SOURCE DATA
--- start ---

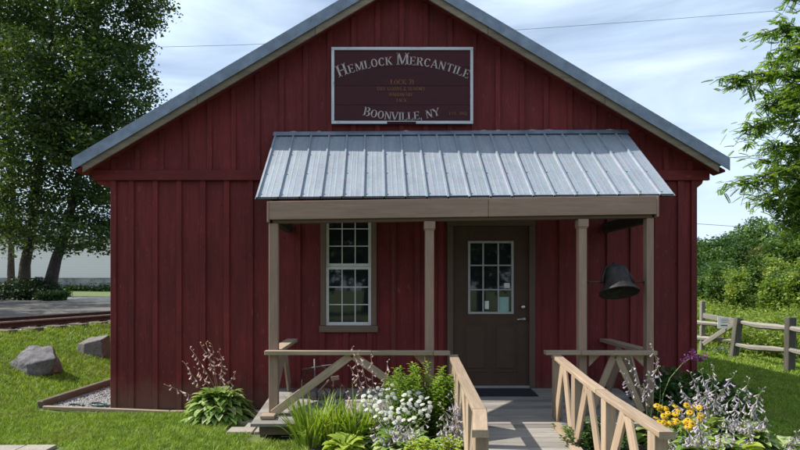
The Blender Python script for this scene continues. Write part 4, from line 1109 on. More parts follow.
def tree(name, base, tops, lobes, leaf, lsize, nclump, per, crad, mats, label, cat='tree', group=None, rs=None, trunk_r=0.35, branchn=120, hang=0.0, aspect=0.55, trunkmat='bark', curve=None, crownname='crown'):
    """base: foot; tops: trunk polyline points; lobes: (centre, radii) ellipsoids the crown fills"""
    rs = rs or np.random.default_rng(abs(hash(label)) % 1000)
    t = thing(name, base, label, cat, group)
    cs = []
    vol = np.array([l[1][0] * l[1][1] * l[1][2] for l in lobes]); cnt = (nclump * vol / vol.sum()).astype(int) + 1
    for (c, r), k in zip(lobes, cnt):
        v = rs.normal(0, 1, (k, 3)); v /= np.linalg.norm(v, axis=1)[:, None]; v *= (rs.uniform(0.1, 1, (k, 1)) ** 0.4)
        v *= 1 + 0.16 * np.sin(v[:, :1] * 7 + c[0]) * np.cos(v[:, 2:] * 6 + c[1])
        cs.append(np.array(c) + v * np.array(r))
    cs = np.concatenate(cs)
    pts, rb = clumps(cs, per, crad, rs)
    if hang: pts[:, 2] -= hang * rs.uniform(0, 1, len(pts)) ** 2
    V, F, r = leafset(pts, lsize, rs, aspect, 0.5, rb)
    # trunk and limbs
    m = MB(); tp = [Vector(base) - Vector((0, 0, 0.3))] + [Vector(p) for p in tops]
    nn = len(tp); m.tube(tp, [trunk_r * (1.25 if i == 0 else 1 - 0.75 * i / (nn - 1)) for i in range(nn)], 10)
    nodes = []
    for a, b, i in zip(tp[1:-1], tp[2:], range(1, nn - 1)):
        for k in range(6): nodes.append((a.lerp(b, k / 6), trunk_r * (1 - 0.75 * (i + k / 6) / (nn - 1)) * 0.6))
    order = sorted(rs.choice(len(cs), min(branchn, len(cs)), replace=False), key=lambda i: min((Vector(cs[i]) - q[0]).length for q in nodes[:12]))
    for i in order:
        c = Vector(cs[i]); best = min(nodes, key=lambda q: (c - q[0]).length + max(0, q[0].z - c.z) * 1.2 - q[1] * 2)
        p, r0_ = best; d = c - p
        if d.length < 0.3: continue
        q1 = p + d * 0.4 + Vector((0, 0, -0.06 * d.length)); q2 = p + d * 0.75 + Vector((0, 0, 0.03 * d.length)); rr0 = max(0.012, r0_ * 0.62)
        m.tube([p, q1, q2, c], [rr0, rr0 * 0.75, rr0 * 0.5, rr0 * 0.25], 6, cap=False)
        nodes += [(q1, rr0 * 0.8), (q2, rr0 * 0.6), (c, rr0 * 0.35)]
    tr = m.build('trunk', M[trunkmat], t, smooth=True)
    quads(crownname, V, F, M[mats], t, r)
    return t
rsA = np.random.default_rng(3)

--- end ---

WHAT IS EXPECTED
Transcribe the whole listing, character for character, but not its images.

RESULT OF THE TASK
The Blender Python script for this scene continues. Write part 4, from line 1109 on. More parts follow.
def tree(name, base, tops, lobes, leaf, lsize, nclump, per, crad, mats, label, cat='tree', group=None, rs=None, trunk_r=0.35, branchn=120, hang=0.0, aspect=0.55, trunkmat='bark', curve=None, crownname='crown'):
    """base: foot; tops: trunk polyline points; lobes: (centre, radii) ellipsoids the crown fills"""
    rs = rs or np.random.default_rng(abs(hash(label)) % 1000)
    t = thing(name, base, label, cat, group)
    cs = []
    vol = np.array([l[1][0] * l[1][1] * l[1][2] for l in lobes]); cnt = (nclump * vol / vol.sum()).astype(int) + 1
    for (c, r), k in zip(lobes, cnt):
        v = rs.normal(0, 1, (k, 3)); v /= np.linalg.norm(v, axis=1)[:, None]; v *= (rs.uniform(0.1, 1, (k, 1)) ** 0.4)
        v *= 1 + 0.16 * np.sin(v[:, :1] * 7 + c[0]) * np.cos(v[:, 2:] * 6 + c[1])
        cs.append(np.array(c) + v * np.array(r))
    cs = np.concatenate(cs)
    pts, rb = clumps(cs, per, crad, rs)
    if hang: pts[:, 2] -= hang * rs.uniform(0, 1, len(pts)) ** 2
    V, F, r = leafset(pts, lsize, rs, aspect, 0.5, rb)
    # trunk and limbs
    m = MB(); tp = [Vector(base) - Vector((0, 0, 0.3))] + [Vector(p) for p in tops]
    nn = len(tp); m.tube(tp, [trunk_r * (1.25 if i == 0 else 1 - 0.75 * i / (nn - 1)) for i in range(nn)], 10)
    nodes = []
    for a, b, i in zip(tp[1:-1], tp[2:], range(1, nn - 1)):
        for k in range(6): nodes.append((a.lerp(b, k / 6), trunk_r * (1 - 0.75 * (i + k / 6) / (nn - 1)) * 0.6))
    order = sorted(rs.choice(len(cs), min(branchn, len(cs)), replace=False), key=lambda i: min((Vector(cs[i]) - q[0]).length for q in nodes[:12]))
    for i in order:
        c = Vector(cs[i]); best = min(nodes, key=lambda q: (c - q[0]).length + max(0, q[0].z - c.z) * 1.2 - q[1] * 2)
        p, r0_ = best; d = c - p
        if d.length < 0.3: continue
        q1 = p + d * 0.4 + Vector((0, 0, -0.06 * d.length)); q2 = p + d * 0.75 + Vector((0, 0, 0.03 * d.length)); rr0 = max(0.012, r0_ * 0.62)
        m.tube([p, q1, q2, c], [rr0, rr0 * 0.75, rr0 * 0.5, rr0 * 0.25], 6, cap=False)
        nodes += [(q1, rr0 * 0.8), (q2, rr0 * 0.6), (c, rr0 * 0.35)]
    tr = m.build('trunk', M[trunkmat], t, smooth=True)
    quads(crownname, V, F, M[mats], t, r)
    return t
rsA = np.random.default_rng(3)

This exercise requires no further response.